With a continuation of this 1995 film in the works (not to mention the “meh” spiritual sequel “Zathura”), it seems only natural that my first entry in this nostalgic look back should be a film that holds a special place in my heart. Those who know me already know how big a fan of Robin Williams I am. The fact that my infant daughter will grow up in a world where there are no new RW films being made is a sad one for me. However, when I start to introduce her to the films of this late great man, I will probably start with this one (OK, Aladdin first, then this. No need to write in!). This film starts off with a simple premise. A child called Alan Parish, who I must admit bears a striking resemblance to myself as a child, has a fractured relationship with his father and wishes to run away before being shipped off to boarding school. A classic trope, but this was before all these tropes had become waaaay overused. And not long into the film, we’re introduced to the titular game. The idea of this game basically is (for those who haven’t seen the film, and if you haven’t then I ask “Why not?!?”) that you start playing, roll the dice, have your piece move and try to make it to the end if you can. It’s the “if you can” that’s the fun part. For 8 year old me, “A game for those who seek to find a way to leave your world behind” was a fantastic premise. I’d never seen anything like what occurred on screen before, and to be honest I’ve not really seen anything that similar since.

Alan gets sucked into the board game in a sequence which looks dated now, but was really state-of-the-art back then, and the girl he was playing with gets chased away by bats. So, in the first 20 minutes we’re introduced to these characters and then it’s all “Bye now, let’s bring in some new ones!”. And,of course, we know they’ll be back. But that’s not the point. It’s something that’s not done much now, where a film can throw something at you like that and then move on for another 10-15 minutes before giving you a proper continuation of that thread. In a time of instant gratification in film, I always look back on this one as an example of what I want to see when it comes to pacing and structure. And yes, I admit I just said that about a “kids movie”. So sue me!

The strangest thing about this film is that Robin Williams is not the star. Yes, he’s bigger than life, he’s the main character for 85% of the time Alan is on screen and he’s VERY funny with a dry wit that you don’t see much in kids films. But the star of this film is Jumanji itself, or rather what Jumanji does to the town. Every time the dice is rolled, you’re waiting for the next thing to derail their game. Whether it’s a stampede that arrives through a bookcase, a hunter who is an eerie doppelgänger for Alan’s father or even just a policeman riding a door on a torrent of water (trust me, it’s better if I don’t try to explain), everything that Jumanji throws out opens up a new thread that is a joy to follow.
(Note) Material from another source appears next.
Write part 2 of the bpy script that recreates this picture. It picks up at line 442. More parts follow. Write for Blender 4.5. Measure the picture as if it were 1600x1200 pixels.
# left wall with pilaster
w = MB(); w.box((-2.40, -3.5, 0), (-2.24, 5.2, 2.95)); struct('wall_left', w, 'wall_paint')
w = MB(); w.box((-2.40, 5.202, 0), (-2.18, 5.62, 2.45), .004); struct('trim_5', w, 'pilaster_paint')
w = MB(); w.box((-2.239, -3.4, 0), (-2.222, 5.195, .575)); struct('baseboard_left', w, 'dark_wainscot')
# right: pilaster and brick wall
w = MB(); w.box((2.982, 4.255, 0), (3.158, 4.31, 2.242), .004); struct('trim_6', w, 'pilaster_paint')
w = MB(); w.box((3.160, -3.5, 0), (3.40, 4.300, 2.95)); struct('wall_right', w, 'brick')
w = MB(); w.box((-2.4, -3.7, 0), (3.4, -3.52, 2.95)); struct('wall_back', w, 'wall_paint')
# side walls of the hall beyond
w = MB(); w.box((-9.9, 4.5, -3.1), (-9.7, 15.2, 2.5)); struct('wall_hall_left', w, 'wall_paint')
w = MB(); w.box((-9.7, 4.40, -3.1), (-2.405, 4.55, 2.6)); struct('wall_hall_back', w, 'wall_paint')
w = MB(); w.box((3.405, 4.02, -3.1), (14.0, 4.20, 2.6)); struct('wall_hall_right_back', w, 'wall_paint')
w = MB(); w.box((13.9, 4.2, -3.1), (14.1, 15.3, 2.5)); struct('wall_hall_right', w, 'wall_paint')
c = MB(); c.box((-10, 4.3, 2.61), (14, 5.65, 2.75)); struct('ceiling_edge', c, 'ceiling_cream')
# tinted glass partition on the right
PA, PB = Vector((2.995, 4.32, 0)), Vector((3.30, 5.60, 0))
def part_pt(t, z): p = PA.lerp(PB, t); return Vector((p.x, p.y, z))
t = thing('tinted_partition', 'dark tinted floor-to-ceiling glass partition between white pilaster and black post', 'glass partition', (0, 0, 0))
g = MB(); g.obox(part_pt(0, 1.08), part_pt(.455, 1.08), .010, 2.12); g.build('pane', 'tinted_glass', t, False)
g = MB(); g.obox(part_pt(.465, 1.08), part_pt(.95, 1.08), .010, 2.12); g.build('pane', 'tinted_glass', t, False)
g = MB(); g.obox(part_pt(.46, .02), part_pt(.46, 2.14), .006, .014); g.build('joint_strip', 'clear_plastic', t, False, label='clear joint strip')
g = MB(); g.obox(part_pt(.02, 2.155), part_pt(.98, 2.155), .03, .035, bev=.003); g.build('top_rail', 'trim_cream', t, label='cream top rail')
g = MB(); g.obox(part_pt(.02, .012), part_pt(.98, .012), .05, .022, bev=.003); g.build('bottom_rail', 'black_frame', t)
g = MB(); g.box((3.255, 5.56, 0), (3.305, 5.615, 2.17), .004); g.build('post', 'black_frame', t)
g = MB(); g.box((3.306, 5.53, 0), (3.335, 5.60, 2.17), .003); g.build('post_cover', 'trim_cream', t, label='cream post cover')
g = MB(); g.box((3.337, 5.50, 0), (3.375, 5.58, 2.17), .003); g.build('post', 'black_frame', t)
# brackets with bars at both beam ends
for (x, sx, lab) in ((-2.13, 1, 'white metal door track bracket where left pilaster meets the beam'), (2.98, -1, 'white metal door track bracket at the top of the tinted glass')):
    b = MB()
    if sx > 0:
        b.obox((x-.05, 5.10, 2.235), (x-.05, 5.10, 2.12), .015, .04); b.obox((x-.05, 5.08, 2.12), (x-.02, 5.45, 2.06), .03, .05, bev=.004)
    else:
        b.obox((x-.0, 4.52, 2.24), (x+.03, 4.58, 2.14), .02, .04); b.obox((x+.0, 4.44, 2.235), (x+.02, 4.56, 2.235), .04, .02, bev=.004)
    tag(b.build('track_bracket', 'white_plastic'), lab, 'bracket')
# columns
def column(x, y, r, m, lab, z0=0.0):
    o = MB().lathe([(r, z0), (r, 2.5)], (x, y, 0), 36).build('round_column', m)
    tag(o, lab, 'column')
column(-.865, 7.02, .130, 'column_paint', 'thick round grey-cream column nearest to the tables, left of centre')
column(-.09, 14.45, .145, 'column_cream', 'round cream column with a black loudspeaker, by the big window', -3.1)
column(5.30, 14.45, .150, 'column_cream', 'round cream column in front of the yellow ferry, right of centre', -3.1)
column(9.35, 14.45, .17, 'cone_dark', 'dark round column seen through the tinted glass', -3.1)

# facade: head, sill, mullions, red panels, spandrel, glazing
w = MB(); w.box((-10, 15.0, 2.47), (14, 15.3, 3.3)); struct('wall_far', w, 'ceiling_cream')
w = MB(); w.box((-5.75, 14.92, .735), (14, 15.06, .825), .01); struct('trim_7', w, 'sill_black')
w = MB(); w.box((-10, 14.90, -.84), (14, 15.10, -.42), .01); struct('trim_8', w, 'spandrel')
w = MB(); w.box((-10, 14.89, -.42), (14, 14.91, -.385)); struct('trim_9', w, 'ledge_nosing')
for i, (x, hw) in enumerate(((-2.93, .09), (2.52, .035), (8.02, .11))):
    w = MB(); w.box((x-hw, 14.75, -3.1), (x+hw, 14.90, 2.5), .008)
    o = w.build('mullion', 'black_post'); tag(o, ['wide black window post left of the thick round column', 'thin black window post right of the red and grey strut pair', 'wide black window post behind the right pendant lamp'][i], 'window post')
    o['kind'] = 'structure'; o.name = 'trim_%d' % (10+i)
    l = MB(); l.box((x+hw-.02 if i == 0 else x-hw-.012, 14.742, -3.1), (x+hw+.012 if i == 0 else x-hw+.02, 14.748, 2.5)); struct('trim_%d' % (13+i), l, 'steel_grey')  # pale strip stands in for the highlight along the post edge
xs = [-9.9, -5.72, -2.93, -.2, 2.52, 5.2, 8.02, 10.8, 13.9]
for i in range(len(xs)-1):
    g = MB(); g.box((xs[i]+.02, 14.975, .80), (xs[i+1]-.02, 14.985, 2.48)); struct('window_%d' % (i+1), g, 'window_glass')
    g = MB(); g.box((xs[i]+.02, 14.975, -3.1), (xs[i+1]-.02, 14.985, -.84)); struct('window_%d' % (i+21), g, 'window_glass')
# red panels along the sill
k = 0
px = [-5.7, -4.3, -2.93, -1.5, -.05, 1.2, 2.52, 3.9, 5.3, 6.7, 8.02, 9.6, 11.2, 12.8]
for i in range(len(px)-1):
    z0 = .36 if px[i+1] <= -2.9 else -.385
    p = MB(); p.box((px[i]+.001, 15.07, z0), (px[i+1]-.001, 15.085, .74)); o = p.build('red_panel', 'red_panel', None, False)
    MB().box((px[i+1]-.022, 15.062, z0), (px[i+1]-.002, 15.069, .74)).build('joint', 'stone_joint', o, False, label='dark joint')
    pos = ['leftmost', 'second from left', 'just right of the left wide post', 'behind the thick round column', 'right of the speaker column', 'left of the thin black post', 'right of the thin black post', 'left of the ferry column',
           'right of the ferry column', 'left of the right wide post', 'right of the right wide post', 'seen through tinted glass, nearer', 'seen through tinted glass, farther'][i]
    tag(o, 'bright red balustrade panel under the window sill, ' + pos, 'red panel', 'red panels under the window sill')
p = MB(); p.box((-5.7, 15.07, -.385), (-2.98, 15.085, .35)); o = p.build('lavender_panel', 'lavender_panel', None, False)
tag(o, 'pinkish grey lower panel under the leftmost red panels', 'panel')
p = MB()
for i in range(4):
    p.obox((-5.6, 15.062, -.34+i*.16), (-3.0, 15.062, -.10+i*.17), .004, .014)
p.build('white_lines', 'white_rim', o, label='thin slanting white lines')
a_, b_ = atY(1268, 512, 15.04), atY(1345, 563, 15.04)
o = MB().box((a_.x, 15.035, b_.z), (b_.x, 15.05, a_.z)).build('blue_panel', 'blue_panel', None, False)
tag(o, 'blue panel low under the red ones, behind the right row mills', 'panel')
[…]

Even small things like spiders become an obstacle to be dealt with, though I’ll admit that the spiders were the least interesting ones.

I’ve heard people coming down on both sides of this film, and my wife has stated that she has no feelings one way or the other. However, I cannot look at this film without having those twangs of nostalgia. Every lion roar, every Van Pelt interaction and every time the writing on the board squirms into view I get excited. It’s almost as if the director and cast managed to take a child’s imagination and put it directly on the screen. It’s D&D for the little ‘uns. It’s something unique. And it’s always going to be one of my favorite Robin Williams films. And I’m not just saying that because I want to look like him when I grow up, like this film seemed to show I would!

Now, I’ve been trying to think of a rating system for these films. And, to be honest, I don’t think I can have one. These films that I’ll be talking about (at least in the nostalgic look- backs) will be ones that I obviously enjoy immensely. Every entry would get 4-5 stars or 9-10/10. However, I think I know what to do. So, from now on, these films will not be rated by content. These films will be rated by how young they make me feel. And so, for the inaugural review, I give Jumanji a rating of…

5 year-old me in my Thunderbird pajamas*.

Thank you for letting me ramble, and I hope I’ve given you the nagging thought that “Maybe I should watch Jumanji again”. I honestly think your inner child will thank you.

Until next time, and remember…. If a box starts drumming, RUN!!!

*Yes, I owned Thunderbird pajamas. You may now all have a good laugh.